Tribesman seeking to avenge a deadly mosque bombing killed six Taliban in northwest Pakistan on Wednesday, while 22 suspected rebels died in an ongoing military offensive, the army and police said.

Pakistan’s security forces are locked in a seven-week battle to expel Islamist extremists from three northwest districts, a push informally joined by thousands of local tribesman in Upper Dir district this month.

As many as 3,000 villagers took up arms in early June, forming a militia — known locally as a lashkar — after 38 people were killed in a suicide bombing at a mosque in the district, which was blamed on the Taliban.

“According to information we received, the tribal lashkar have killed six Taliban and destroyed their hideouts,” Ijaz Ahmad, district police chief in Upper Dir, told AFP by telephone.

“Some 3,000 armed tribesmen calling themselves tribal lashkar have launched an operation in the area. A total of 25 militants have been killed so far while some 12 to 13 were wounded in the tribal offensive,” he added.

Local residents said about 20 militant hideouts have been destroyed and dozens of houses demolished during the ten-day revenge campaign, with Taliban fighters currently surrounded on a mountaintop in the Ghazigai area.

Pakistan’s government has in the past encouraged the formation of lashkar to help the official armed forces in their fight against militants, and say they want to build up and arm such community forces in the northwest.

The military launched its northwest push after the Taliban advanced to within 100 kilometres (60 miles) of Islamabad in early April, violating a deal to put three million people under sharia law in exchange for peace.

In a statement Wednesday, the army said they had killed 20 suspected militants in the last 24 hours in Lower Dir, while two more — including a rebel commander — were killed in Swat district.

“Elders of the area have decided and volunteered to organise defence committees for guarding against resurgence of terrorists,” it said.

Pakistan’s army claims to have killed about 1,475 insurgents since the campaign began, however their tolls are impossible to verify independently.
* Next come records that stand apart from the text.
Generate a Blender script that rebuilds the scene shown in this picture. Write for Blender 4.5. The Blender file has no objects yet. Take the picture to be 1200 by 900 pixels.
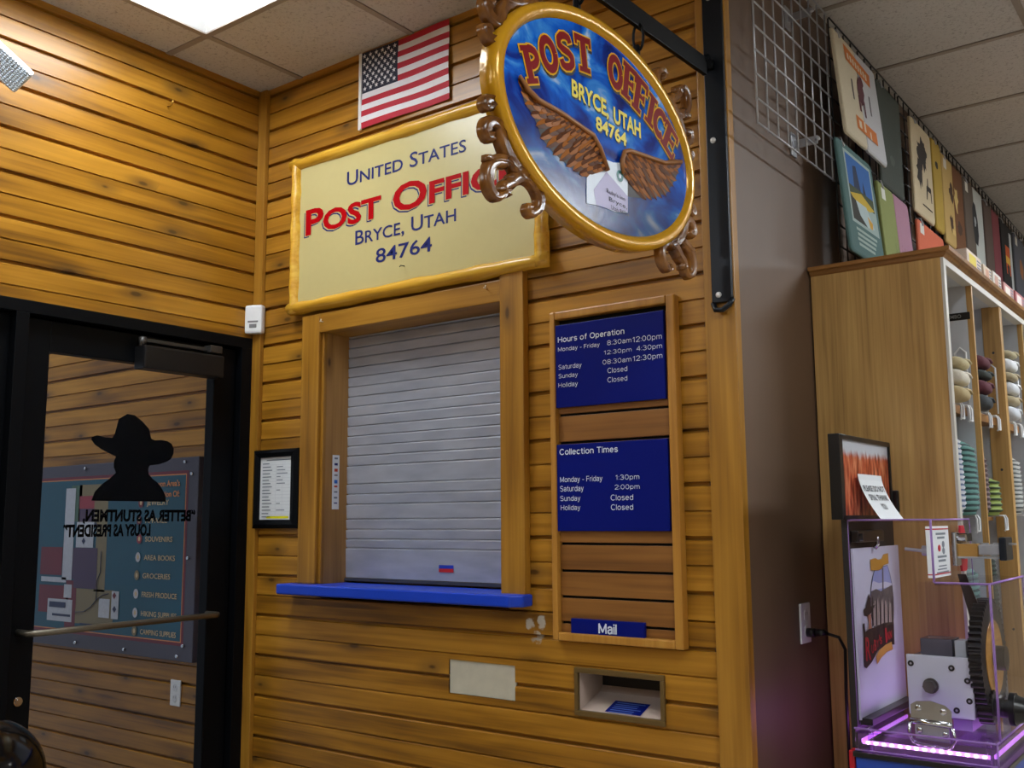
import bpy, bmesh, math, random
from mathutils import Vector, Matrix
random.seed(7)
SC = bpy.context.scene
COL = SC.collection
PI = math.pi

# ------------------------------------------------------------------ camera
FPX = 1168.92                                   # focal length in pixels of the 1200x900 frame
YAW, PITCH, ROLL = 0.645545, 0.135805, -0.0070037
CAM = Vector((2.89133, -2.29261, 1.45))
_f = Vector((-math.sin(YAW)*math.cos(PITCH), math.cos(YAW)*math.cos(PITCH), math.sin(PITCH)))
_r = Vector((math.cos(YAW), math.sin(YAW), 0)); _u = _r.cross(_f)
RT = _r*math.cos(ROLL) + _u*math.sin(ROLL)
UP = -_r*math.sin(ROLL) + _u*math.cos(ROLL)
cd = bpy.data.cameras.new('camera'); cam = bpy.data.objects.new('camera', cd); COL.objects.link(cam)
cd.sensor_width = 36; cd.lens = FPX/1200*36; cd.clip_start = .02
cam.matrix_world = Matrix(((RT.x, UP.x, -_f.x, CAM.x), (RT.y, UP.y, -_f.y, CAM.y), (RT.z, UP.z, -_f.z, CAM.z), (0, 0, 0, 1)))
SC.camera = cam

# ------------------------------------------------------------------ world, exposure
w = bpy.data.worlds.new('world'); SC.world = w; w.use_nodes = True
w.node_tree.nodes['Background'].inputs[0].default_value = (.75, .85, 1, 1)
w.node_tree.nodes['Background'].inputs[1].default_value = .35
SC.view_settings.view_transform = 'Standard'; SC.view_settings.look = 'None'
SC.view_settings.gamma = 1; SC.view_settings.use_curve_mapping = False
SC.view_settings.exposure = 0.0
LAMP = 24.0                                      # radiance of the ceiling diffusers
TROFFERS = [(.213, -1.495, .85), (.213, -4.22, .9), (2.39, -4.22, 1.0), (2.935, -2.04, 1.15), (3.48, 1.23, 2.8), (3.48, 4.5, 1.6), (4.57, -5.31, .8), (5.66, -1.495, .9), (5.66, 1.23, .9), (-1.422, -1.495, .55)]  # last three are unseen fixtures, added to brighten the shop and vestibule

def ray(px, py):
    return (_f*FPX + RT*(px-600) - UP*(py-450)).normalized()
def onX(px, py, x):
    d = ray(px, py); return CAM + d*((x-CAM.x)/d.x)
def onY(px, py, y):
    d = ray(px, py); return CAM + d*((y-CAM.y)/d.y)

# ------------------------------------------------------------------ materials
def new_mat(name):
    m = bpy.data.materials.new(name); m.use_nodes = True
    nt = m.node_tree; b = nt.nodes['Principled BSDF']
    def N(t, **k):
        n = nt.nodes.new(t)
        for a, v in k.items(): setattr(n, a, v)
        return n
    def K(a, b_): nt.links.new(a, b_)
    return m, nt, b, N, K
def srgb(r, g, b):
    f = lambda c: (c/12.92 if c <= .04045 else ((c+.055)/1.055)**2.4)
    return (f(r/255), f(g/255), f(b/255), 1)
_mc = {}
def flat(name, c, rough=.5, metal=0, spec=.5, noise=.06, nscale=40, bump=0, emit=None, alpha=None):
    if name in _mc: return _mc[name]
    m, nt, b, N, K = new_mat(name)
    tc = N('ShaderNodeTexCoord'); n = N('ShaderNodeTexNoise'); n.inputs['Scale'].default_value = nscale; n.inputs['Detail'].default_value = 3
    K(tc.outputs['Object'], n.inputs['Vector'])
    r = N('ShaderNodeMapRange'); r.inputs[3].default_value = 1-noise; r.inputs[4].default_value = 1+noise
    K(n.outputs[0], r.inputs[0])
    x = N('ShaderNodeMix', data_type='RGBA', blend_type='MULTIPLY'); x.inputs[0].default_value = 1
    x.inputs[6].default_value = c; K(r.outputs[0], x.inputs[7]); K(x.outputs[2], b.inputs['Base Color'])
    b.inputs['Roughness'].default_value = rough; b.inputs['Metallic'].default_value = metal
    b.inputs['Specular IOR Level'].default_value = spec
    if bump:
        bp = N('ShaderNodeBump'); bp.inputs['Strength'].default_value = bump; bp.inputs['Distance'].default_value = .004
        K(n.outputs[0], bp.inputs['Height']); K(bp.outputs[0], b.inputs['Normal'])
    if emit:
        b.inputs['Emission Color'].default_value = emit[0]; b.inputs['Emission Strength'].default_value = emit[1]
    _mc[name] = m; return m
def maths(N, K, op, a, b=None, c=None):
    n = N('ShaderNodeMath', operation=op)
    for i, v in enumerate((a, b, c)):
        if v is None: continue
        if isinstance(v, (int, float)): n.inputs[i].default_value = v
        else: K(v, n.inputs[i])
    return n.outputs[0]
def wood(name, dark, mid, light, grain='X', board=None, rough=.38, knots=1.0, patch=False, smudge=.5, gs=1.0):
    m, nt, b, N, K = new_mat(name)
    M = lambda *a: maths(N, K, *a)
    tc = N('ShaderNodeTexCoord'); sp = N('ShaderNodeSeparateXYZ'); K(tc.outputs['Object'], sp.inputs[0])
    ax = {'X': 0, 'Y': 1, 'Z': 2}; a = sp.outputs[ax[grain]]
    oth = [sp.outputs[i] for i in range(3) if i != ax[grain]]
    if board: bz = sp.outputs[2]; idn = M('FLOOR', M('DIVIDE', M('SUBTRACT', bz, board[1]), board[0]))
    else: bz = M('ADD', oth[0], oth[1]); idn = M('MULTIPLY', bz, 0)
    wn = N('ShaderNodeTexWhiteNoise', noise_dimensions='1D'); K(idn, wn.inputs['W']); rnd = wn.outputs['Value']
    cv = N('ShaderNodeCombineXYZ')
    K(M('ADD', M('MULTIPLY', a, 1.6*gs), M('MULTIPLY', rnd, 41)), cv.inputs[0]); K(M('MULTIPLY', oth[0], 60*gs), cv.inputs[1]); K(M('MULTIPLY', oth[1], 60*gs), cv.inputs[2])
    g = N('ShaderNodeTexNoise'); g.inputs['Scale'].default_value = 1; g.inputs['Detail'].default_value = 4; g.inputs['Distortion'].default_value = .6
    K(cv.outputs[0], g.inputs['Vector'])
    cv2 = N('ShaderNodeCombineXYZ')
    K(M('ADD', M('MULTIPLY', a, 2.2), M('MULTIPLY', rnd, 17)), cv2.inputs[0]); K(M('MULTIPLY', bz, 14), cv2.inputs[1])
    g2 = N('ShaderNodeTexNoise'); g2.inputs['Scale'].default_value = 1; g2.inputs['Detail'].default_value = 2; K(cv2.outputs[0], g2.inputs['Vector'])
    fac = M('ADD', M('MULTIPLY', g.outputs[0], .5), M('MULTIPLY', g2.outputs[0], .5))
    fac = M('ADD', fac, M('MULTIPLY', M('SUBTRACT', rnd, .5), .16))
    rp = N('ShaderNodeValToRGB'); K(fac, rp.inputs[0])
    e = rp.color_ramp.elements; e[0].position = .3; e[0].color = dark; e[1].position = .66; e[1].color = light
    k = e.new(.47); k.color = mid
    col = rp.outputs[0]
    if knots:
        cv3 = N('ShaderNodeCombineXYZ'); K(M('ADD', M('MULTIPLY', a, 3.0), M('MULTIPLY', rnd, 23)), cv3.inputs[0]); K(M('MULTIPLY', bz, 7.5), cv3.inputs[1])
        vo = N('ShaderNodeTexVoronoi', voronoi_dimensions='2D'); vo.inputs['Scale'].default_value = 1; K(cv3.outputs[0], vo.inputs['Vector'])
        cs = N('ShaderNodeSeparateColor'); K(vo.outputs['Color'], cs.inputs[0])
        on = M('GREATER_THAN', cs.outputs[0], 1-.5*knots)
        dist = M('ADD', vo.outputs['Distance'], M('MULTIPLY', M('SUBTRACT', g2.outputs[0], .5), .12))
        s1 = N('ShaderNodeMapRange', interpolation_type='SMOOTHSTEP'); K(dist, s1.inputs[0])
        s1.inputs[1].default_value = .02; s1.inputs[2].default_value = .07; s1.inputs[3].default_value = .8; s1.inputs[4].default_value = 0
        s2 = N('ShaderNodeMapRange', interpolation_type='SMOOTHSTEP'); K(dist, s2.inputs[0])
        s2.inputs[1].default_value = .04; s2.inputs[2].default_value = .26; s2.inputs[3].default_value = smudge; s2.inputs[4].default_value = 0
        x2 = N('ShaderNodeMix', data_type='RGBA'); K(M('MULTIPLY', s2.outputs[0], M('MULTIPLY', on, M('MINIMUM', M('MULTIPLY', g.outputs[0], 1.7), 1))), x2.inputs[0]); K(col, x2.inputs[6]); x2.inputs[7].default_value = srgb(78, 56, 30)
        x3 = N('ShaderNodeMix', data_type='RGBA'); K(M('MULTIPLY', s1.outputs[0], on), x3.inputs[0]); K(x2.outputs[2], x3.inputs[6]); x3.inputs[7].default_value = srgb(58, 34, 14)
        col = x3.outputs[2]
    if patch:                                   # bare plaster smears beside the counter
        pn = N('ShaderNodeTexNoise'); pn.inputs['Scale'].default_value = 45; pn.inputs['Detail'].default_value = 4; K(tc.outputs['Object'], pn.inputs['Vector'])
        tot = None
        for cx, cz, rx, rz in ((1.225, 1.166, .022, .02), (1.262, 1.172, .018, .024), (1.243, 1.128, .02, .02)):
            d = M('ADD', M('POWER', M('DIVIDE', M('SUBTRACT', sp.outputs[0], cx), rx), 2), M('POWER', M('DIVIDE', M('SUBTRACT', sp.outputs[2], cz), rz), 2))
            q = M('SUBTRACT', 1, d); tot = q if tot is None else M('MAXIMUM', tot, q)
        mk = N('ShaderNodeMapRange'); K(M('ADD', M('MULTIPLY', tot, .6), M('MULTIPLY', M('SUBTRACT', pn.outputs[0], .5), 2.6)), mk.inputs[0])
        mk.inputs[1].default_value = .1; mk.inputs[2].default_value = .45; mk.inputs[4].default_value = .75
        lim = M('GREATER_THAN', tot, 0)
        x4 = N('ShaderNodeMix', data_type='RGBA'); K(M('MULTIPLY', mk.outputs[0], lim), x4.inputs[0]); K(col, x4.inputs[6]); x4.inputs[7].default_value = srgb(196, 192, 180)
        col = x4.outputs[2]
    K(col, b.inputs['Base Color']); b.inputs['Roughness'].default_value = rough
    bp = N('ShaderNodeBump'); bp.inputs['Strength'].default_value = .12; bp.inputs['Distance'].default_value = .003
    K(g.outputs[0], bp.inputs['Height']); K(bp.outputs[0], b.inputs['Normal'])
    return m
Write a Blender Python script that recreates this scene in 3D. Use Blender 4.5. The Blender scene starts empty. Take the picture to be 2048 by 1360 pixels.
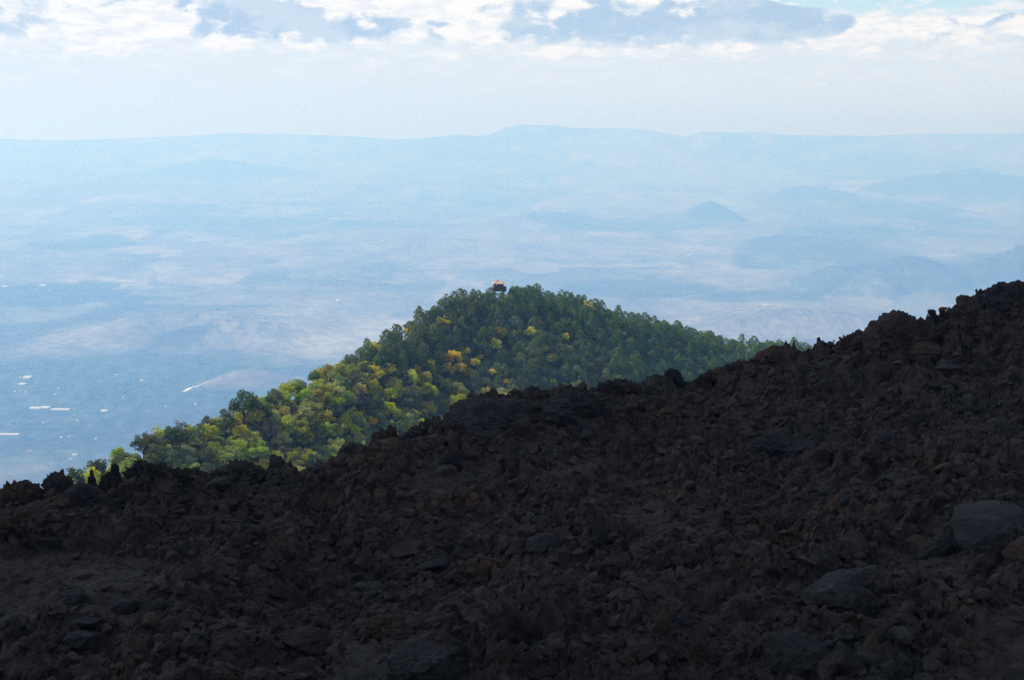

The offensive has the backing of the United States and enjoys broad popular support among Pakistanis exasperated by worsening Taliban-linked attacks, which have killed more than 1,995 people since July 2007.

Military spokesman Major General Athar Abbas on Tuesday said the government had ordered the army to expand the offensive into the lawless northwest tribal belt to hunt down Pakistan Taliban commander Baitullah Mehsud and his network.

It was not clear when operations would begin in the region bordering Afghanistan, and the army did not mention it in their statement Wednesday.